Acabou o tempo do ‘dinheiro fácil’ para as fintechs

Por Carolina Rezemini* – Recentemente, tivemos notícias de demissões em massa em startups brasileiras. Esse movimento chama a atenção por acontecer em um meio que vinha acostumado a aportes volumosos de capital com o foco principal em multiplicar o crescimento dos players

Nesse frenesi de conquista de um mercado em expansão, motivado pelo acirramento da concorrência, muitas empresas acabaram relegando a um segundo plano o balizamento das condições para sustentar os parâmetros de alta a que se sujeitavam. 

É como se tivessem lançado foguetes para conquistar um determinado espaço sem levar em conta exatamente onde eles iriam pousar. Só que chegou o momento da aterrisagem. E ela se dá em terras bem menos férteis e de recursos bem menos abundantes do que os que se anunciavam à época da decolagem. 

A questão é que o cenário mudou, e isso a nível global. As incertezas conjunturais levaram ao aumento das taxas de juros, da inflação e da inadimplência. Então, a adrenalina do crescimento desenfreado baixou, e os participantes dessa corrida tiveram de dar uma pausa para cuidar da própria estrutura, eventualmente recuperá-la e mesmo redimensioná-la. 

Apesar de as variáveis econômicas terem favorecido essa reorientação, é possível dizer que se trata de um ajustamento natural e esperado em qualquer contexto mercadológico e concorrencial. Após um boom inicial, vem o tempo de sedimentação, de adequações, de seletividade dos mais capazes, dos mais adaptados. 

Entre 2016 e 2022, surgiram 513 startups do setor financeiro no Brasil, de acordo com um estudo da consultoria de inovação aberta Distrito. Hoje elas já totalizam 1.289 empresas, das quais 225 são de crédito.

Elas despontaram com uma proposta realmente inovadora e de olho em um público até então apartado do sistema. Graças a uma robusta utilização de recursos de tecnologia, essas startups buscaram tornar mais simples e ágil o acesso a serviços financeiros. Permitem, com suas estruturas mais leves, custos de operação mais baixos e desenham novas ofertas e produtos sobretudo para a população pouco ou nada atendida pelo mercado tradicional, caso dos 100% desbancarizados e de novos entrantes, como a Geração Z e os Millenials.

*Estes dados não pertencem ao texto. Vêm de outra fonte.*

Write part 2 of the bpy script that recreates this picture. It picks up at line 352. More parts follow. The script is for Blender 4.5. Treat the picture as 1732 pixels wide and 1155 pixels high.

Além de acenar com vantagens como menos burocracia e custos de contratação menores, as fintechs passaram a valer-se de avanços estratégicos como modelos alternativos de análise de risco. 

O sucesso obtido pelos pioneiros dessa atuação mercadológica atraiu mais entrantes para o segmento, e os próprios bancos mais tradicionais não quiseram ficar de fora da competição e correram para incorporar novos tipos de oferta às suas carteiras. 

Porém, dada a dimensão da demanda, é difícil falar em saturação desse mercado. Para se destacar em meio à concorrência sem desconfigurar seu propósito central, as fintechs têm muitos territórios para desbravar. As inovações tecnológicas avançam velozmente no setor, carregando com elas novas possibilidades de desenvolvimento de produtos e serviços que se prestem a diversas finalidades, desde a compra de bens de consumo até o financiamento imobiliário. 

Além da tecnologia  

O que as empresas que nele transitam não podem, na verdade, é se acomodar ou apoiar-se somente em tecnologia. Não basta entregar soluções Plug and Play ou infinitas APIs. É preciso pensar o produto e, acima de tudo, a quem ele se destina. O desenho final deve não somente entender as dores do cliente, mas permitir à fintech entregar valor (lucro) a seus acionistas. 

Dessa forma, compreender suas próprias limitações e aquelas que o meio impõe é aportar inteligência. Muitas fintechs, então, têm feito valer aquele ditado do “se não pode com o inimigo, junte-se a ele”. Parcerias entre players do setor se tornam cada vez mais costumeiras, fomentando simbioses entre expertises que se mostram muito benéficas para o sistema como um todo. 

Ainda veremos muitos ajustes, mas as fintechs têm ainda fôlego para ir longe, desde que não percam o foco na melhoria contínua. 

E esse aprimoramento constante não tem de ser somente tecnológico, mas também operacional. Entre as empresas com boas ideias, muitas acabaram apresentando falhas de execução em seus projetos. A excelência na oferta é vital para o sucesso diante das novas perspectivas instauradas. 

É fato que os valores de ações de algumas empresas caíram em meio ao cenário de juros altos e aumento de inadimplência, o qual levou à desconfiança quanto à sustentabilidade e à capacidade de geração de receita/lucro por parte dessas startups. Ainda assim, elas constituem o desenho mais ágil, adaptável e barato de acelerar inovações. O importante é entender como fazer isso de maneira saudável e entregar valor aos investidores.

*Carolina Rezemini é Diretora Regional de Vendas para a América Latina da Credolab.